What’s your personal motto?
“Seek the joy of being alive,” the motto from my childhood summer camp, immortalized in ink on my right forearm.

What’s your favorite song right now?
I’m entirely unashamed to admit my favorite song at the moment is “Kelly Price” by Migos and Travis Scott. It may have no deeper meaning to speak of, but no one floats over a beat like Quavo.

Best place to eat in Lexington? What do you order?
If it’s an occasion, I’ve never had a bad experience with anything at the Red Hen. If it’s more casual, a pulled pork sandwich from Foothill Momma’s always does the trick.

What do you wish you’d known before you came to campus?
You will meet lots of people with amazing interests you didn’t even know existed; trying new things is a great way to learn about other people as well as yourself.

Post-graduation plans:
I wish I had a more concrete answer at this point, but I hope to combine two of the three focal points of my W&L academics: either Chinese and economics or economics and poverty. That could mean being a political risk consultant focused on East Asia, or something more entrepreneurial like Venture for America.

Favorite W&L memory:
I’ve summited McAfee’s Knob twice for the sunrise as an App Adventure trip leader, and both times it’s been awe-inspiring. Sharing that with new students is always special, and it serves as a deep breath before jumping back into a year of classes.

Favorite class:
Professor Eastwood’s Neighborhoods, Culture and Poverty was a fantastic class I took my sophomore year. Part seminar, part lab, we eventually got to use census data and crime statistics to examine a topic and city of our choosing, using ArcGIS and Stata to create cool map overlays. Rarely have I felt I produced such an in-depth piece of work that I was proud to show off, and the readings were consistently thought-provoking.

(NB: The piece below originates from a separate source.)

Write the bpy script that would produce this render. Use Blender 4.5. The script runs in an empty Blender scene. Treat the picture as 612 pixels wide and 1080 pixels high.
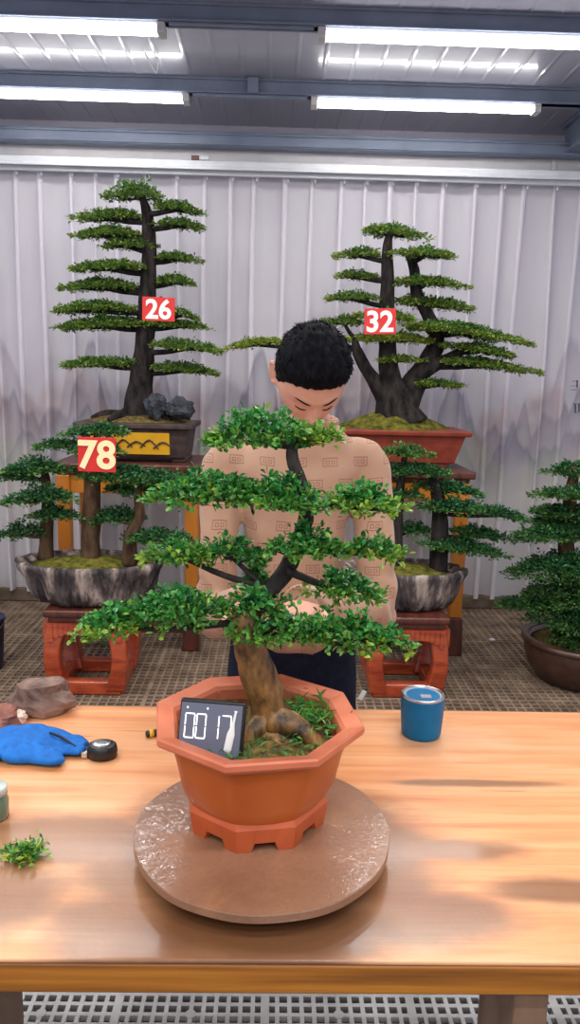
import bpy, bmesh, math, random
import numpy as np
from mathutils import Vector, Matrix, Euler, noise
R = math.radians
random.seed(7); rng = np.random.default_rng(7)
C = bpy.context.scene.collection
scene = bpy.context.scene

# ------------------------------------------------------------------ camera, world, lamps, exposure
W, H, F = 612, 1080, 800.0
CAM = Vector((0, 0, 1.52))
PITCH, ROLL, YAW = 10.0, 1.3, -1.2
cam_rot = Matrix.Rotation(R(YAW), 4, 'Z') @ Matrix.Rotation(R(90-PITCH), 4, 'X') @ Matrix.Rotation(R(ROLL), 4, 'Z')
cd = bpy.data.cameras.new('camera'); cam = bpy.data.objects.new('camera', cd); C.objects.link(cam)
cam.matrix_world = Matrix.Translation(CAM) @ cam_rot
cd.sensor_fit = 'VERTICAL'; cd.sensor_height = 24.0; cd.lens = 24.0*F/H; cd.clip_start = 0.05
scene.camera = cam

wd = bpy.data.worlds.new('room_light'); scene.world = wd; wd.use_nodes = True
bg = wd.node_tree.nodes['Background']; bg.inputs[0].default_value = (0.86, 0.88, 1.0, 1); bg.inputs[1].default_value = 0.5
TUBE_POWER = 16.0
def batten_lamp(x, y, e):                                   # further battens of the same ceiling, behind and above the viewer
    l = bpy.data.lights.new('batten_lamp', 'AREA'); l.shape = 'RECTANGLE'; l.size = 1.2; l.size_y = 0.08; l.energy = e
    l.color = (1.0, 0.97, 0.94)
    o = bpy.data.objects.new('batten_lamp', l); C.objects.link(o); o.location = (x, y, 2.98)
for yy in (2.83, 1.98, 0.28, -0.57, -1.4):
    for xx in (-1.35, 0.75):
        batten_lamp(xx, yy, 16.0)
scene.view_settings.view_transform = 'Standard'; scene.view_settings.look = 'None'
scene.view_settings.gamma = 1.0; scene.view_settings.use_curve_mapping = False
scene.view_settings.exposure = 0.42

# ------------------------------------------------------------------ picture point -> place at a known distance
def ray(px, py):
    return (cam_rot.to_3x3() @ Vector(((px-W/2)/F, -(py-H/2)/F, -1.0)))
def at(px, py, Y):
    d = ray(px, py); return CAM + d*(Y/d.y)
def at_z(px, py, z):
    d = ray(px, py); return CAM + d*((z-CAM.z)/d.z)

# ------------------------------------------------------------------ materials
def lin(c):
    return tuple(((v/255)/12.92 if v/255 <= 0.04045 else ((v/255+0.055)/1.055)**2.4) for v in c) + (1,)
class NT:
    def __init__(s, name):
        s.m = bpy.data.materials.new(name); s.m.use_nodes = True; s.t = s.m.node_tree; s.n = s.t.nodes; s.l = s.t.links
        s.b = s.n['Principled BSDF']; s.out = s.n['Material Output']
    def put(s, sock, v):
        if hasattr(v, 'links'): s.l.new(v, sock)
        elif v is not None: sock.default_value = v
    def node(s, t, **kw):
        n = s.n.new(t)
        for k, v in kw.items(): setattr(n, k, v)
        return n
    def math(s, op, a, b=None, c=None, clamp=False):
        n = s.n.new('ShaderNodeMath'); n.operation = op; n.use_clamp = clamp
        for i, v in enumerate((a, b, c)): s.put(n.inputs[i], v)
        return n.outputs[0]
    def mix(s, f, a, b, mode='MIX'):
        n = s.n.new('ShaderNodeMix'); n.data_type = 'RGBA'; n.blend_type = mode; n.clamp_factor = True
        s.put(n.inputs[0], f); s.put(n.inputs[6], a); s.put(n.inputs[7], b); return n.outputs[2]
    def coord(s, scale=(1,1,1)):
        if not hasattr(s, 'tc'): s.tc = s.n.new('ShaderNodeTexCoord')
        mp = s.n.new('ShaderNodeMapping'); s.l.new(s.tc.outputs['Object'], mp.inputs[0]); mp.inputs['Scale'].default_value = scale
        return mp.outputs[0]
    def noise(s, scale, detail=4, stretch=(1,1,1), rough=0.55, dist=0.0):
        n = s.n.new('ShaderNodeTexNoise'); s.l.new(s.coord(stretch), n.inputs['Vector'])
        n.inputs['Scale'].default_value = scale; n.inputs['Detail'].default_value = detail
        n.inputs['Roughness'].default_value = rough; n.inputs['Distortion'].default_value = dist
        return n.outputs[0]
    def ramp(s, f, stops):
        n = s.n.new('ShaderNodeValToRGB'); s.l.new(f, n.inputs[0]); e = n.color_ramp.elements
        while len(e) < len(stops): e.new(0.5)
        for i, (p, c) in enumerate(stops): e[i].position = p; e[i].color = c
        return n.outputs[0]
    def step(s, v, lo, hi):
        n = s.n.new('ShaderNodeMapRange'); n.interpolation_type = 'SMOOTHSTEP'; s.put(n.inputs[0], v)
        n.inputs[1].default_value = lo; n.inputs[2].default_value = hi; return n.outputs[0]
    def bump(s, h, strength, dist=0.01):
        n = s.n.new('ShaderNodeBump'); n.inputs['Strength'].default_value = strength; n.inputs['Distance'].default_value = dist
        s.l.new(h, n.inputs['Height']); s.l.new(n.outputs[0], s.b.inputs['Normal']); return n.outputs[0]
    def set(s, **kw):
        for k, v in kw.items(): s.put(s.b.inputs[k.replace('_', ' ')], v)
MATS = {}
def simple(name, c1, c2=None, scale=20, rough=0.6, bump=0.0, stretch=(1,1,1), coat=0.0, metal=0.0, lo=0.35, hi=0.65, detail=4, bdist=0.01, spec=0.5):
    m = NT(name); nz = m.noise(scale, detail, stretch)
    m.set(Base_Color=m.ramp(nz, [(lo, lin(c1)), (hi, lin(c2 or c1))]), Roughness=rough, Metallic=metal, Coat_Weight=coat)
    m.b.inputs['Specular IOR Level'].default_value = spec
    if coat: m.b.inputs['Coat Roughness'].default_value = 0.15
    if bump: m.bump(nz, bump, bdist)
    MATS[name] = m.m; return m.m

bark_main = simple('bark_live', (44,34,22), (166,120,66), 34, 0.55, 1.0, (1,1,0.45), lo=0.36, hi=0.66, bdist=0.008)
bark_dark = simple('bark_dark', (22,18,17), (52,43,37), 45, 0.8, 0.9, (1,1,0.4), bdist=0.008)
bark_back = simple('bark_back', (20,18,18), (58,52,50), 26, 0.9, 0.9, (1,1,0.35), bdist=0.02, spec=0.2)
bark_brown = simple('bark_brown', (60,44,32), (104,80,60), 26, 0.9, 0.9, (1,1,0.35), bdist=0.02, spec=0.2)
def leaf_mat(name, cols, young, rough=0.42, trans=0.25):
    m = NT(name); g = m.node('ShaderNodeNewGeometry'); a = m.node('ShaderNodeAttribute', attribute_name='young')
    base = m.ramp(g.outputs['Random Per Island'], [(i/(len(cols)-1), lin(c)) for i, c in enumerate(cols)])
    col = m.mix(a.outputs['Fac'], base, lin(young)); m.set(Base_Color=col, Roughness=rough)
    t = m.node('ShaderNodeBsdfTranslucent'); m.l.new(col, t.inputs[0])
    mx = m.node('ShaderNodeMixShader'); mx.inputs[0].default_value = trans
    m.l.new(m.b.outputs[0], mx.inputs[1]); m.l.new(t.outputs[0], mx.inputs[2]); m.l.new(mx.outputs[0], m.out.inputs[0])
    return m.m
leaf_main = leaf_mat('leaf_glossy', [(26,82,40),(40,118,52),(60,144,62),(104,174,78)], (186,200,64), 0.36)
leaf_back = leaf_mat('leaf_needle', [(38,74,34),(66,112,48),(92,138,60),(124,160,76)], (176,188,76), 0.6)
leaf_deep = leaf_mat('leaf_needle_deep', [(20,62,40),(34,90,54),(52,112,64),(76,138,78)], (136,172,70), 0.6)
moss = simple('moss', (60,66,26), (126,118,50), 30, 0.95, 0.8, bdist=0.02, spec=0.1)
soil = simple('soil', (78,60,40), (120,106,60), 60, 0.95, 0.4, bdist=0.01, spec=0.1)
terracotta = simple('pot_orange_plastic', (176,76,34), (198,92,46), 9, 0.42, 0.05, coat=0.15)
pot_rim_m = simple('pot_rim', (196,104,72), (212,122,88), 12, 0.5, 0.05)
pot_body = NT('pot_body_glazed')
_n = pot_body.noise(5, 4, (1,1,0.6)); pot_body.set(Base_Color=pot_body.ramp(_n, [(0.3, lin((170,72,20))), (0.7, lin((194,96,28)))]), Roughness=0.42, Coat_Weight=0.15)
pot_body = pot_body.m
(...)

I have to give a nod to Professor Casey’s Economics of Tropical Seascapes during Spring Term, though. The week in Belize climbing Mayan temples, snorkeling and surveying tourists was incredible.

Favorite W&L event:
To echo fellow Johnson Scholar Harry Lustig, App Adventure holds a special place in my heart. My freshman trip sparked a passion for hiking that brought me all over the world, and the subsequent trips I led introduced me to some of my favorite people on campus.

Favorite campus landmark:
Can anything really compare to the Colonnade? The image is so iconic, especially at night with the statue lit up. It was my first impression of W&L, one of great history and beauty, and one I won’t forget.

What’s your passion?
Hiking, which is perhaps the favorite gift W&L has given me. Before arriving on campus, I’d never camped before. Now, I’ve hiked hundreds of miles, caught sunrises on mountaintops on three continents, bought all my own gear and introduced other students to the joys of walking in nature. It’s calming, simple, easy, and brought me to places that have literally left me speechless.

What’s something people wouldn’t guess about you?
I love video games that are meant for kids, especially anything made by Nintendo. I never wanted the more adult game systems as a kid, I was content with a Gameboy and a Gamecube until the insecurities of adolescence convinced me an Xbox was cooler. Now that I’m older and far more comfortable liking what I like, I’m a proud Nintendo fan for life.

Why did you choose W&L?
Beyond the unparalleled opportunity the Johnson Scholarship afforded me, I was struck by the sheer wealth of opportunities W&L students seemed to have, on campus and off. Now that I’m nearing graduation, I truly believe we are privileged to attend an institution that gives its students so many incredible chances to study, explore and grow. There’s little else I could ask for from my four years at W&L, and every moment I take to reminisce is full of appreciation.